Which lines run from the first one up to and including the one with "COL = scene.collection"? Print exactly those.
====== MATERIAL PROVIDED ======
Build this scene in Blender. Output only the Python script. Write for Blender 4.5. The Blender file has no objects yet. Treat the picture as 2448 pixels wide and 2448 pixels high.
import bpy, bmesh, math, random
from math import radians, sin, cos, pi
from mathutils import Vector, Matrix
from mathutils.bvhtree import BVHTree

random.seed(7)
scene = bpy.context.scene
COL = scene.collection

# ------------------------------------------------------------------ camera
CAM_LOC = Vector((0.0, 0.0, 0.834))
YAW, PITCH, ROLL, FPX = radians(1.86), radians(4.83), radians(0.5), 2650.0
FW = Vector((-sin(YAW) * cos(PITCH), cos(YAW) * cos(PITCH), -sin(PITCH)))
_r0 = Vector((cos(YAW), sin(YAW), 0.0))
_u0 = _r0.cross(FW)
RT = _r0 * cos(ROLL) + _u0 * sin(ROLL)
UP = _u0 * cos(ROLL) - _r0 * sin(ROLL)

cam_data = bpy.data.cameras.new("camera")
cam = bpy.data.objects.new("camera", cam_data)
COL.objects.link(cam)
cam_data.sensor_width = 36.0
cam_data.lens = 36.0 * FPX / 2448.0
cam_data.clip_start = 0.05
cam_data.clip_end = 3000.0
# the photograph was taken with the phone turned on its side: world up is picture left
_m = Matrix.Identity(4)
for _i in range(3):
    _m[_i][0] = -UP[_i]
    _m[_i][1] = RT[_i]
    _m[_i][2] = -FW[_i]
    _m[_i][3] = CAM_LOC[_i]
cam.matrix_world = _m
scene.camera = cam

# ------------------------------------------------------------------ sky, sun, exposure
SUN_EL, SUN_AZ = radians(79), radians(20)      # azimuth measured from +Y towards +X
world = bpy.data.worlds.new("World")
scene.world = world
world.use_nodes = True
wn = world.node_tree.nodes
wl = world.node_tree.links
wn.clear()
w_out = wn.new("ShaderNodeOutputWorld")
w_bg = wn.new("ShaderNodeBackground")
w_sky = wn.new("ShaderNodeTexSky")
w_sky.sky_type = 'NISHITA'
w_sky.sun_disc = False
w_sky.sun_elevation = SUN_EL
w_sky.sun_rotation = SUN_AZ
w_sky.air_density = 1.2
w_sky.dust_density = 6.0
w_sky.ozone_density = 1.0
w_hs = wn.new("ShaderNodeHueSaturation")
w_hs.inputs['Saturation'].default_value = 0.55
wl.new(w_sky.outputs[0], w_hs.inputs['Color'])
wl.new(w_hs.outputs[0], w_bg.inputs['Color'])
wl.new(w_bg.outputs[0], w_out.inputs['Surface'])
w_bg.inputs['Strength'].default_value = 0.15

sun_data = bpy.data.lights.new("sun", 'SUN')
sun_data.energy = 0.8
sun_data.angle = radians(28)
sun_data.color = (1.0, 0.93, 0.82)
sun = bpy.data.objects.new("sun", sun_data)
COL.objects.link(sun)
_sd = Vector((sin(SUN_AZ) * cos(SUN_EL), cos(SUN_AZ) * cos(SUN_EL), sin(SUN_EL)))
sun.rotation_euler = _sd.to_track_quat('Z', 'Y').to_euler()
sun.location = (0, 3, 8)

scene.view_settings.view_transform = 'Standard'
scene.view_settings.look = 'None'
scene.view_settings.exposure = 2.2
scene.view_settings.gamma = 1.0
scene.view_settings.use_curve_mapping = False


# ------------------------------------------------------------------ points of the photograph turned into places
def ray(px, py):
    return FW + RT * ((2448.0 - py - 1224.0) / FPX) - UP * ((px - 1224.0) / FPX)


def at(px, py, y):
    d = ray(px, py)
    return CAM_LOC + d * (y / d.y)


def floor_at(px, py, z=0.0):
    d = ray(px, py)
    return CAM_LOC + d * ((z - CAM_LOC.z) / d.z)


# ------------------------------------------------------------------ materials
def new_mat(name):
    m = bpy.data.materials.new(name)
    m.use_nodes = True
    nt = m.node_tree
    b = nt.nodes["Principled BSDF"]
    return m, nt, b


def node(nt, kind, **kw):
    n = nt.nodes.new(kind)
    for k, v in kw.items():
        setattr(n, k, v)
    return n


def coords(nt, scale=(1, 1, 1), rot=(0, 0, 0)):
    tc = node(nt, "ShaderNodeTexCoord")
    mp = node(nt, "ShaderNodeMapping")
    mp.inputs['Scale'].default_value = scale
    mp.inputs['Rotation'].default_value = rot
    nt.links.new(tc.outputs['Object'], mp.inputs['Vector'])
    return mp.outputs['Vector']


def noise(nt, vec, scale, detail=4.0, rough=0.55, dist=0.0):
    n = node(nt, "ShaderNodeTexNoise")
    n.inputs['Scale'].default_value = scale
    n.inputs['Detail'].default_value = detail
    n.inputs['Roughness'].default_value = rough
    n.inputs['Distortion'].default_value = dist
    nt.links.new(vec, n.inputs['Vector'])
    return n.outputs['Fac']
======
TASK OUTPUT
Build this scene in Blender. Output only the Python script. Write for Blender 4.5. The Blender file has no objects yet. Treat the picture as 2448 pixels wide and 2448 pixels high.
import bpy, bmesh, math, random
from math import radians, sin, cos, pi
from mathutils import Vector, Matrix
from mathutils.bvhtree import BVHTree

random.seed(7)
scene = bpy.context.scene
COL = scene.collection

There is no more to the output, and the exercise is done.